| Comment Number: | OL-102466 |
| Received: | 11/27/2004 10:37:07 PM |
| Organization: | |
| Commenter: | John Bashinski |
| State: | CA |
| Subject: | Trade Regulation Rule on Telemarketing Sales |
| Title: | Notice of Proposed Rulemaking, Request for Comment |
| CFR Citation: | 16 CFR Part 310 |
| No Attachments |
Comments:
Most people don't want telemarketing calls, let alone prerecorded telemarketing calls, from any business, whether there's a preexisting relationship or not. Since recipients are very unlikely to want these calls, there's no rational reason to exempt them. Buying something from a business once, or even repeatedly, does not create a meaningful relationship in the eyes of anybody but a marketing executive.

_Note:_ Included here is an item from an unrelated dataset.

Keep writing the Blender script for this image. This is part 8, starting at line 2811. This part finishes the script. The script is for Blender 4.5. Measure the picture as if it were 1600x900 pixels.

Dealing with a business is not a license for that business to hound a consumer, and in any case the concept of existing business relationships is ripe for abuse. The whole concept should be removed from the regulations. It's particularly ridiculous to require an opt-out from somebody who has already taken a positive step to opt out of receiving all telemarketing calls, by joining the do not call list. Existing and proposed loopholes aside, the obvious and usual citizen expectation is that joining the list indicates unwillingness to receive telemarketing calls, period, business relationship or no... and the regulations ought to be tightened up to reflect that, by requiring explicit, advance opt in for ALL telemarketing calls to people on the do not call list. If a change needs to be made to harmonize FTC regulations with FCC regulations, then the FCC regulations should be made more restrictive, not the other way around. As for call abandonment, allowing three percent of calls to be abandoned is already excessive regardless of the averaging time. The right number would be more like .03 percent... and an hour is a more reasonable averaging time than a day, let alone a month. I don't hang up on anything close to three percent of the calls I make, and I expect the same courtesy from businesses calling me. In fact, an organization that makes mass calls should arguably be expected to be more careful and courteous than an average citizen, not less.